Club Membership Benefits

At the Portland Chess Club, players can become members of the club at different rates depending on age and length of membership, pdxchess.org/membership/. That page on our website states several benefits of becoming a member (only members can play in the annual Club Championship, often get first invitation to participate in special events, have the right to elect the board members annually in January) but the only reason most people become members of our club is for the entry fee discount they get at most of our tournaments. I’ve been trying to think of additional benefits we could offer to members. The only thing I’ve thought of is to allow members who provide chess coaching to advertise on our website and at our facility.

What are some additional benefits we could offer to club members?

We are also now allowing members to check out books from our club library.

What are some additional benefits we could offer to club members?

Reducing the annual club membership dues is an additional benefit the club could offer to its members.

Entry fee discounts on tournament play are usually sufficient enough of an extra benefit for many club members. Having a weekly or daily site to play, a central place for chess information, and a club library is more than what some clubs offer. There is little expectation from most players that they are going to be offered insurance, health care, discounts on purchasing non-chess related merchandise, or a credit card by their chess club. A simple, decent place to play and a discount on entry fees usually does quite nicely to attract members. More complicated offerings cost money and do not guarantee that membership will increase.

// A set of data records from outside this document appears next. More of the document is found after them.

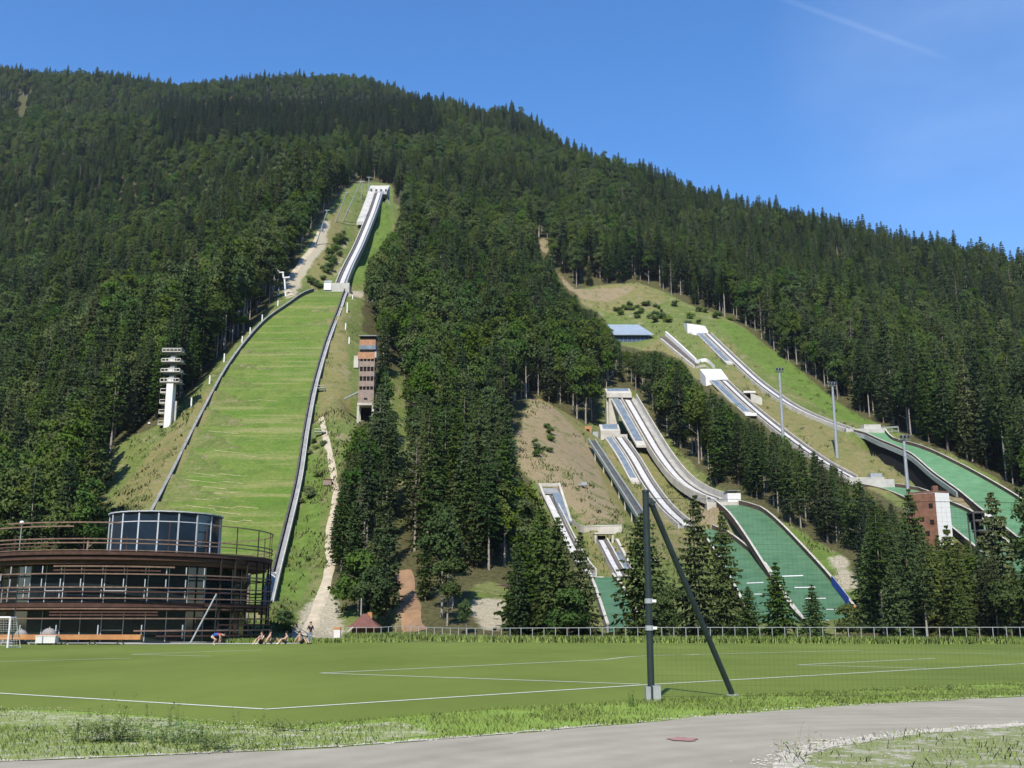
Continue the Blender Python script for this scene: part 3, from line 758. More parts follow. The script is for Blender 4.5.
hero(990, 490, 120, 2, 'tall spruce with its tip in front of the light green slope at the right', 1.15)
hero(947, 524, 132, 3, 'spruce with its tip just below the white face of the judges tower', .95)
hero(966, 538, 126, 2, 'narrow spruce left of the black stepped tower', 1.0)
hero(928, 545, 121, 0, 'dense spruce below the brown face of the judges tower', 1.0)
hero(890, 560, 115, 3, 'lower spruce behind the fence in front of the tall pointed one', 1.1)
hero(1034, 470, 112, 1, 'spruce at the far right edge whose boughs reach in over the light green slope', 1.15)
hero(937, 533, 124, 2, 'narrow spruce right under the white face of the judges tower', .9)
hero(921, 527, 127, 3, 'pointed spruce in front of the brown face of the judges tower, right of the tallest', .8)
hero(958, 575, 113, 2, 'light green young spruce behind the fence under the judges tower', 1.2)
hero(845, 602, 110, 1, 'low round broadleaf shrub-like tree at the lower end of the blue banner', 1.0, 'broadleaf_tree', 'broadleaf tree', HB)
hero(668, 585, 112, 0, 'round pale green tree between the two big spruces behind the net strut', 1.0, 'broadleaf_tree', 'broadleaf tree', HB)
hero(568, 585, 111, 1, 'low leafy tree in front of the spruce clump left of the smallest green slope', 1.1, 'broadleaf_tree', 'broadleaf tree', HB)
hero(1006, 575, 111, 0, 'leafy tree behind the fence at the far right below the tall spruces', 1.0, 'broadleaf_tree', 'broadleaf tree', HB)
hero(372, 565, 126, 0, 'leafy tree above the red roofed hut beside the gravel path', 1.0, 'broadleaf_tree', 'broadleaf tree', HB)
hero(360, 548, 133, 1, 'leafy tree at the forest edge right of the gravel path', 1.0, 'broadleaf_tree', 'broadleaf tree', HB)

# forest: candidates on a jittered grid over the whole mountainside
def cand(y0, y1, s):
    ys = np.arange(y0, y1, s); out = []
    for y in ys:
        wx = y * .56 + 40
        xs = np.arange(-wx, wx, s); out.append(np.stack([xs + rng.uniform(-.45, .45, len(xs)) * s, y + rng.uniform(-.45, .45, len(xs)) * s], -1))
    return np.concatenate(out)
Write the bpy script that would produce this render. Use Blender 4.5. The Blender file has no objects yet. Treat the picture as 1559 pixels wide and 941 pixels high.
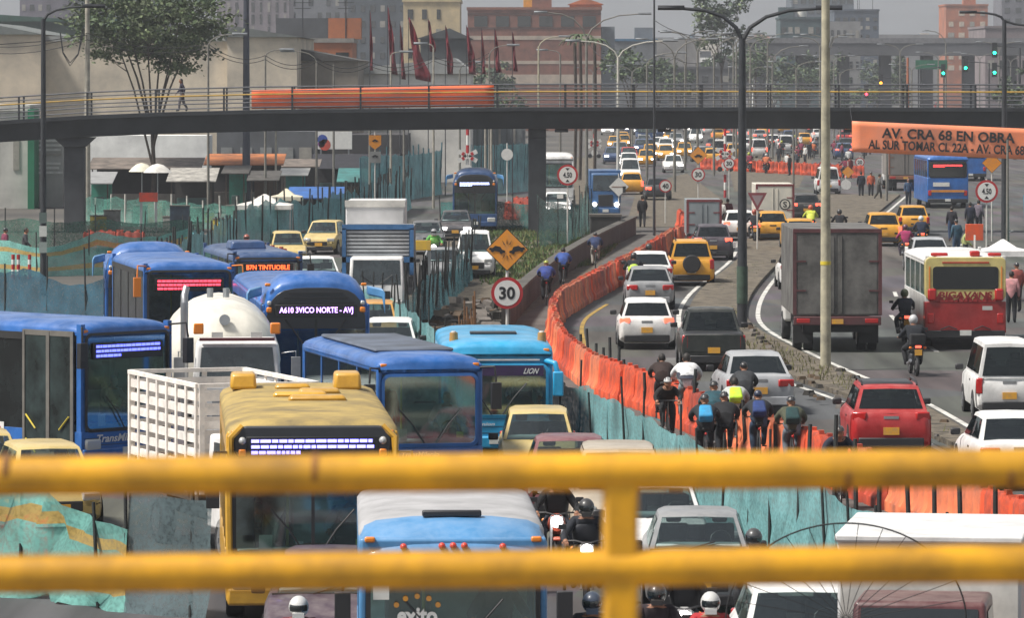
import bpy, bmesh, math, random
from mathutils import Vector, Matrix
random.seed(11)
R = math.radians
F, H, CX, HY = 7500.0, 8.3, 779.5, 110.0      # focal length in photo pixels, eye height, image centre column, horizon row
scene = bpy.context.scene
COL = scene.collection

# ------------------------------------------------------------------ camera, sky, sun, exposure
cd = bpy.data.cameras.new('camera'); cam = bpy.data.objects.new('camera', cd); COL.objects.link(cam)
cam.location = (0, 0, H); cam.rotation_euler = (R(90), 0, 0)
cd.sensor_width = 36; cd.lens = 36 * F / 1559; cd.shift_y = (HY - 470.5) / 1559
cd.clip_start = .5; cd.clip_end = 12000
cd.dof.use_dof = True; cd.dof.focus_distance = 118; cd.dof.aperture_fstop = 12.5
scene.camera = cam
w = bpy.data.worlds.new('World'); scene.world = w; w.use_nodes = True
nt = w.node_tree; bg = nt.nodes['Background']
sky = nt.nodes.new('ShaderNodeTexSky'); sky.sky_type = 'NISHITA'; sky.sun_disc = False
SUN_EL, SUN_AZ = R(57), R(252)                 # azimuth clockwise from +Y: sun high on the left, a little behind the camera
sky.sun_elevation = SUN_EL; sky.sun_rotation = SUN_AZ
sky.air_density = 1.6; sky.dust_density = 5.0; sky.ozone_density = 1.0; sky.altitude = 2600
hs = nt.nodes.new('ShaderNodeHueSaturation'); hs.inputs['Saturation'].default_value = .3
nt.links.new(sky.outputs[0], hs.inputs['Color']); nt.links.new(hs.outputs[0], bg.inputs[0])
bg.inputs[1].default_value = .074
sd = bpy.data.lights.new('sun', 'SUN'); sun = bpy.data.objects.new('sun', sd); COL.objects.link(sun)
sd.energy = 4.5; sd.angle = R(10); sd.color = (1, .95, .88)
sdir = Vector((math.sin(SUN_AZ) * math.cos(SUN_EL), math.cos(SUN_AZ) * math.cos(SUN_EL), math.sin(SUN_EL)))
sun.rotation_euler = (-sdir).to_track_quat('-Z', 'Y').to_euler()
scene.view_settings.view_transform = 'Standard'; scene.view_settings.look = 'None'
scene.view_settings.exposure = 0.53; scene.view_settings.gamma = 1.0
scene.cycles.max_bounces = 6; scene.cycles.transparent_max_bounces = 12; scene.cycles.volume_bounces = 0
scene.cycles.caustics_reflective = False; scene.cycles.caustics_refractive = False

# ------------------------------------------------------------------ helpers
def P(px, py, Y): return Vector(((px - CX) / F * Y, Y, H - (py - HY) / F * Y))
def G(px, py):
    Y = H * F / (py - HY); return Vector(((px - CX) / F * Y, Y, 0))
def X(px, s): return (px - CX) / s
def lin(h):
    if not isinstance(h, str): return tuple(h)
    h = h.lstrip('#'); c = [int(h[i:i + 2], 16) / 255 for i in (0, 2, 4)]
    return tuple(v / 12.92 if v <= .04045 else ((v + .055) / 1.055) ** 2.4 for v in c)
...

That means someone has to be a librarian. What a chore!!

Rob Jones

You could always make some sort of publication. Otherwise club membership begins to feel to many people like required membership in their state chapter affiliate, or like regular US Chess membership, like a tax they must pay to play in tournaments.

Alex Relyea

Club membership isn’t required to play in any Portland Chess Club tournament except our annual Club Championship but that is a smaller tournament and is a 5-round Swiss with one round every Tuesday night in October (starts the last Tuesday in September if there are only four Tuesdays in October)

We already have the Northwest Chess magazine. Despite this, some people, including myself, still see state membership requirement as an extra tax that is required to play in many tournaments.

A long time ago, it was common in many states and chess clubs to bundle the club, state, and USCF membership in one package. The member was sold on the fact that this allowed him to play anywhere in the nation while receiving not one but three publications concerning chess news. Before there were clearinghouses and the internet, local chess players found out about tournament, both before and after, through these publications. The local and state newsletters provided details about the upcoming events on the chess calendar. They also published the crosstables of the events when completed. Sometimes game annotations and a tournament summary was added. The USCF magazine had TLAs and occasional coverage of local events through the “Here and There” column, though it generally focused on national and international events.

The bundling of the memberships was done to demonstrate to the member that he was part of a national scene, not just a local one. Many state tournaments required state membership to play. Local tournaments sponsored by clubs and other entities usually did not require club membership, except for club championships. However, back then we were sold on supporting our chess clubs in order to make tournament play possible. In effect, the three memberships provided the infrastructure for chess throughout the country. Many players kept their state and local newsletters, some for historical reasons, others because they had one of their very own games published for posterity within those eventually yellowed pages. They even held on to their old Chess Life and Reviews.

Now our information and records are in the Cloud. People cannot hoard electronic club or state newletters. With no physical presence to remind them of chess and their part in a grander whole, it is easy to look on membership dues on every level as a tax. Our club has eliminated such a tax by being free to all who want to come and play. We have the privilege of having a free site and a cooperative church pastor. We have a website at mchess.freehostia.com to provide tournament flyers and tournament details. I am sure that because we do not have a large physical presence or require gobs of money to run events, players take all that goes into running a club for granted until it goes away.

You can offer all sorts of things as part of membership. The players will use what they want and ignore the rest. Like many chess players, they think only of their own personal interests and could care less about benefits for other players or being part of a grander whole. They expect that somehow tournaments will always exist for them to play in with as little money, work, or interest from them to make it happen. Were they less selfish way back when than players are today? That is difficult to tell. Chess in that era was a smaller bunch and everyone tended to know each other more.